The Energy Information Administration (EIA) announced on Monday that publicly traded oil and gas companies saw a boost in proved reserves, with an additional 2 billion barrels recorded last year despite escalating exploration and development costs. The EIA’s analysis revealed a 1% increase in proved reserves for 175 publicly traded firms in 2023. However, the agency cautioned that its data, which excludes privately held producers, reflects filings from companies representing about 50% of non-OPEC oil output.
The increase in reserves is attributed to advances in recovery techniques, project expansions, new discoveries, and upward revisions of earlier production capacity estimates. Despite this, exploration and development costs have surged, with U.S. companies facing a 20% increase and Canadian firms experiencing a 10% rise in expenses.
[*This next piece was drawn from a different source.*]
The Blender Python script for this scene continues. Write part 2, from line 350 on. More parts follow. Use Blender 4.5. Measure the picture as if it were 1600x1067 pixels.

Additionally, the EIA’s short-term energy outlook (STEO) projects a 1.1-million-barrel-per-day (bpd) increase in global liquid fuel consumption for 2024, reaching 102.94 million bpd this year and 104.55 million bpd in 2025. The U.S. is expected to contribute 20.45 million bpd of this total, with China at 16.34 million bpd. In contrast, OPEC has revised its global oil demand growth forecast for 2024 down to 1.78 million bpd from 1.85 million bpd, and lowered its 2025 projection to 2.11 million bpd from 2.25 million bpd.